What to produce: Records follow. Select each line holding "image".

======

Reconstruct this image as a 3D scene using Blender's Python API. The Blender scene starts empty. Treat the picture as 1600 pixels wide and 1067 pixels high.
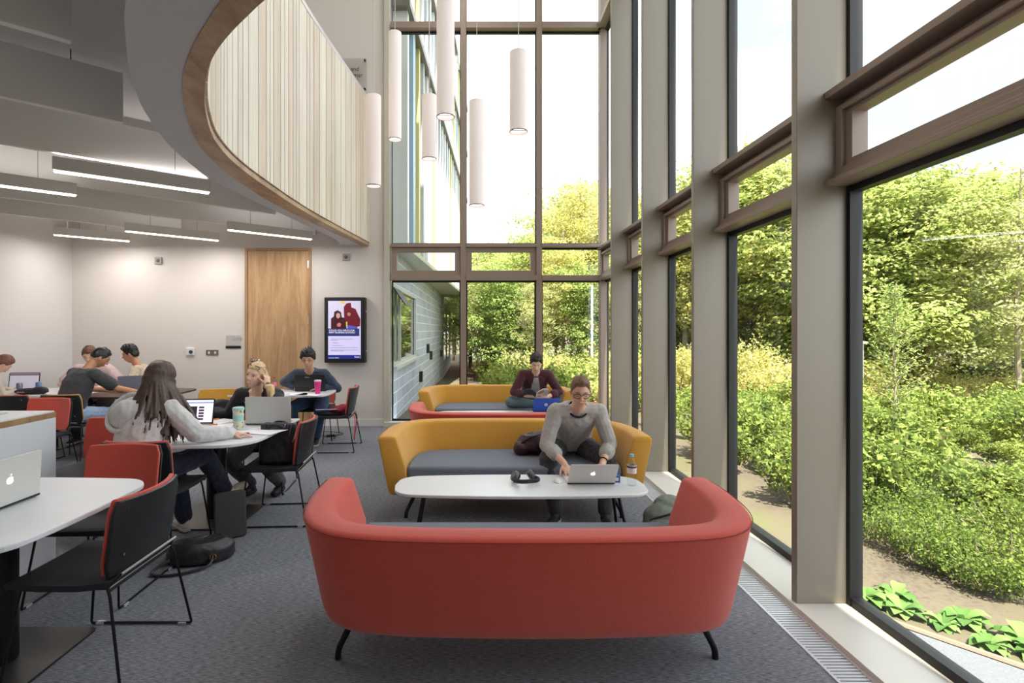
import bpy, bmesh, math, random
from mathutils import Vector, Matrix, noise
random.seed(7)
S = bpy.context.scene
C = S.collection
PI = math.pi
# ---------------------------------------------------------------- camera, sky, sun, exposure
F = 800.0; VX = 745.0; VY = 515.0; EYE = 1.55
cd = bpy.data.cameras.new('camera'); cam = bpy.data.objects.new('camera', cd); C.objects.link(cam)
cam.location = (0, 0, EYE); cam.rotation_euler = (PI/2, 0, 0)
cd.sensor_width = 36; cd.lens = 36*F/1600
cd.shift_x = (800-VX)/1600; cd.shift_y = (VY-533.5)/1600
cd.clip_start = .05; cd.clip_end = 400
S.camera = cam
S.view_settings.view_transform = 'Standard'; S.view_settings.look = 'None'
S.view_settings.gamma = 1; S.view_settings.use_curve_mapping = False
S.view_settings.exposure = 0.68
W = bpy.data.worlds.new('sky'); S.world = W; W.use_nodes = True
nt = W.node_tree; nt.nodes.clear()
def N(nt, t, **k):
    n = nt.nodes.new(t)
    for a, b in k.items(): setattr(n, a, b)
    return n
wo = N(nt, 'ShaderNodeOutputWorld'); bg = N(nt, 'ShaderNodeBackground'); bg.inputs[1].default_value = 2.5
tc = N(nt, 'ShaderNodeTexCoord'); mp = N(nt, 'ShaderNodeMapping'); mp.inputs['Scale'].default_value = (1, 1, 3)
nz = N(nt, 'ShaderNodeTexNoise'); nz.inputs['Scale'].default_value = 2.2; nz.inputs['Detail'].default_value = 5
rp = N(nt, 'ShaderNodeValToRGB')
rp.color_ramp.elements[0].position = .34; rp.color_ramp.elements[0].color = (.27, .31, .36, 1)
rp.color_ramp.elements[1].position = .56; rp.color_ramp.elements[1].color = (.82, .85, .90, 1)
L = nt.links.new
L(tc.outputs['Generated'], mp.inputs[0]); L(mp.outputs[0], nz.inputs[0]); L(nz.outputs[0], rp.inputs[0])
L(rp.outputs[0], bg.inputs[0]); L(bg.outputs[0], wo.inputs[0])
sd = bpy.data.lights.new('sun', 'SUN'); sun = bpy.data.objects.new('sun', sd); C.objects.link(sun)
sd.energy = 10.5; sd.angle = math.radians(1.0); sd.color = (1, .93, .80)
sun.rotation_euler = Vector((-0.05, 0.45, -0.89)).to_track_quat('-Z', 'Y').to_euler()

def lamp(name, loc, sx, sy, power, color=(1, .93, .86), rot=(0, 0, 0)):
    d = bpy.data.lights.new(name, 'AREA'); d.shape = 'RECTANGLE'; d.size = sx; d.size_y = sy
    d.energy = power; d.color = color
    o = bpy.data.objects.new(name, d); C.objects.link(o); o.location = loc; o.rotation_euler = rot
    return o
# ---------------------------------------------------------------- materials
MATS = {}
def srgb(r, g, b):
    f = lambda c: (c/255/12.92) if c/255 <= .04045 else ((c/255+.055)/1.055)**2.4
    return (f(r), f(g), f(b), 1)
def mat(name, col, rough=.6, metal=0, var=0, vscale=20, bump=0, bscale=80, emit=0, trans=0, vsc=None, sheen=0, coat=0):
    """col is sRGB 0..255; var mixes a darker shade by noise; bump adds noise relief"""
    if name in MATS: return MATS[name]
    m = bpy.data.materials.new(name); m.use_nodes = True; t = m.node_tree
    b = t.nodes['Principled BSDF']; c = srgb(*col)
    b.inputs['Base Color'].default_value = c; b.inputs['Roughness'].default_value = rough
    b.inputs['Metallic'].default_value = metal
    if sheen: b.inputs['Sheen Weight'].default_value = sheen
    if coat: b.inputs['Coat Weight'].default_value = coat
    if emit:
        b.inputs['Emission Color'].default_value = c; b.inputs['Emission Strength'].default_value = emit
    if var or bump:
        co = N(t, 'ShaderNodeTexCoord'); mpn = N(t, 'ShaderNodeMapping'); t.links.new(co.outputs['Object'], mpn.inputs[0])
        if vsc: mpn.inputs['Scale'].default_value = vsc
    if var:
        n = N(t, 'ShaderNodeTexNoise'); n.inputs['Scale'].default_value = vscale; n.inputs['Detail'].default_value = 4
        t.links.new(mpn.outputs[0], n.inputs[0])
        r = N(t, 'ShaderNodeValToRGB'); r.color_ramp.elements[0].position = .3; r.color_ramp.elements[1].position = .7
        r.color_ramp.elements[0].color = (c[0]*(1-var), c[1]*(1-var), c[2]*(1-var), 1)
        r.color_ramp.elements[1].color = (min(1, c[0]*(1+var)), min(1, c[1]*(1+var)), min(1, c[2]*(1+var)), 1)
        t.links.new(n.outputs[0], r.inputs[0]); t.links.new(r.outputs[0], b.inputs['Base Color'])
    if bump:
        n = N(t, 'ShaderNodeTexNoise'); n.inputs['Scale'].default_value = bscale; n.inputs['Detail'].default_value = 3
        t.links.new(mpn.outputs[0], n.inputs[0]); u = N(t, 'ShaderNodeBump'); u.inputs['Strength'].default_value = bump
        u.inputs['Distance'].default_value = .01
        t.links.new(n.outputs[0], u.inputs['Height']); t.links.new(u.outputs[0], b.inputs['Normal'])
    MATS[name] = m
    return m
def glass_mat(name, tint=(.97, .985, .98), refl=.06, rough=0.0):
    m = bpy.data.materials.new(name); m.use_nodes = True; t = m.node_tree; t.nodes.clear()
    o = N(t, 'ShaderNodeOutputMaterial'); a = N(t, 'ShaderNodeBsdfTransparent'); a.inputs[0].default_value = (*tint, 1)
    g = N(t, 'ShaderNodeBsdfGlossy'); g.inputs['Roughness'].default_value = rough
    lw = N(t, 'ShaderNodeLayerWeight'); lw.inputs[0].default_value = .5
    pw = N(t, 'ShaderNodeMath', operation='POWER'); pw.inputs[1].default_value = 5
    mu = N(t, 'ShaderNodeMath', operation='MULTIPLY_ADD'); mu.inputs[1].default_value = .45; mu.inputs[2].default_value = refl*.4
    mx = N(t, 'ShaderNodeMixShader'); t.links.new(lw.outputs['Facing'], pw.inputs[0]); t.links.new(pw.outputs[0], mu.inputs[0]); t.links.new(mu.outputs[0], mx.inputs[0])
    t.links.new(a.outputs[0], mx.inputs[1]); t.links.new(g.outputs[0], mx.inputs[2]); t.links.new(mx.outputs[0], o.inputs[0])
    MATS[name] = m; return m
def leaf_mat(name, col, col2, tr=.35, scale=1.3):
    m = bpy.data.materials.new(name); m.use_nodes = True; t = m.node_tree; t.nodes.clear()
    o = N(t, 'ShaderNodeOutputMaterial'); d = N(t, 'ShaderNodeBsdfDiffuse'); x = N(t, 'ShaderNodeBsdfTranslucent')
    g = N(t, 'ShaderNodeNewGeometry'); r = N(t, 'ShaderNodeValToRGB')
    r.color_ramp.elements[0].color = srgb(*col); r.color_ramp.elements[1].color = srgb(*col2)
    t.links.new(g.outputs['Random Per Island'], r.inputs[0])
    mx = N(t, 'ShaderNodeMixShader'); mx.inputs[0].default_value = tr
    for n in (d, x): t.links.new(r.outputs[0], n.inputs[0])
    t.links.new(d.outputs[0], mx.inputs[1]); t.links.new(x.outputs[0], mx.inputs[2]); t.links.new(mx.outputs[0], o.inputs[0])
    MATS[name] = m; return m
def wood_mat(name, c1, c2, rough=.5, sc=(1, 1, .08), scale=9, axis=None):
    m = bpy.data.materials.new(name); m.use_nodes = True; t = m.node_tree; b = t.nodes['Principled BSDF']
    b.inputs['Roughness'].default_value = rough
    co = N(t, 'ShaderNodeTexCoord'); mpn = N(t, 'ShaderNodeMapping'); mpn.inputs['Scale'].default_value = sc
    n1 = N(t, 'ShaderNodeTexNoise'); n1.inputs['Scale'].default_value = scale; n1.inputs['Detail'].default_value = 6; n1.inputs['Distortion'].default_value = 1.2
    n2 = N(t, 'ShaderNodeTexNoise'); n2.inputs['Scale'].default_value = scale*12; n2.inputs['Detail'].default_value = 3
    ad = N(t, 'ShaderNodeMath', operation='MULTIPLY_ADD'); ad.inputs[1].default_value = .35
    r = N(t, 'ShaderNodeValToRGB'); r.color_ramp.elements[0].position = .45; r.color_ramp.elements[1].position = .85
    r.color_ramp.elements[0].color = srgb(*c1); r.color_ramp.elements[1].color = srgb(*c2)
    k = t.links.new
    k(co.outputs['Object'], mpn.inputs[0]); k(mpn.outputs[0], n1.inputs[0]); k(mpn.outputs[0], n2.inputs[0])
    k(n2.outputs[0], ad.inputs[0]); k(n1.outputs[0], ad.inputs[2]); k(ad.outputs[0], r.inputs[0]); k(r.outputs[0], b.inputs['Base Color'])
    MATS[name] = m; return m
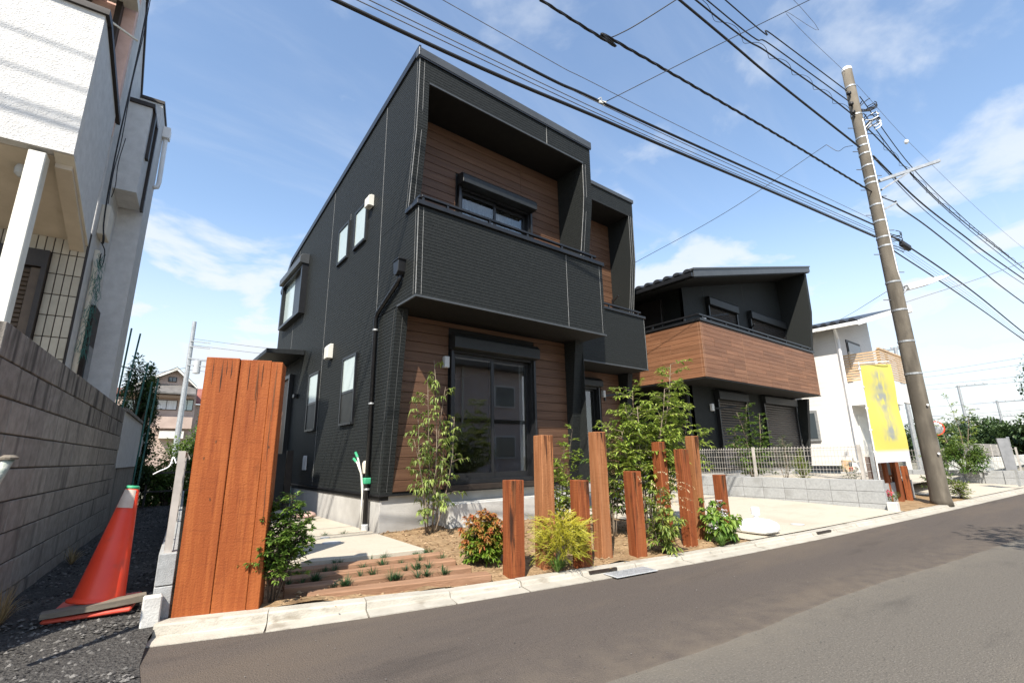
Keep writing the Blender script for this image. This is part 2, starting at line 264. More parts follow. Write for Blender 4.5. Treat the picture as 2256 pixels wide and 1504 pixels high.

======

Reply to the exercise:
Reconstruct this image as a 3D scene using Blender's Python API. The Blender scene starts empty. Treat the picture as 1600 pixels wide and 1067 pixels high.
Keep writing the Blender script for this image. This is part 2, starting at line 264. More parts follow. Write for Blender 4.5. Treat the picture as 2256 pixels wide and 1504 pixels high.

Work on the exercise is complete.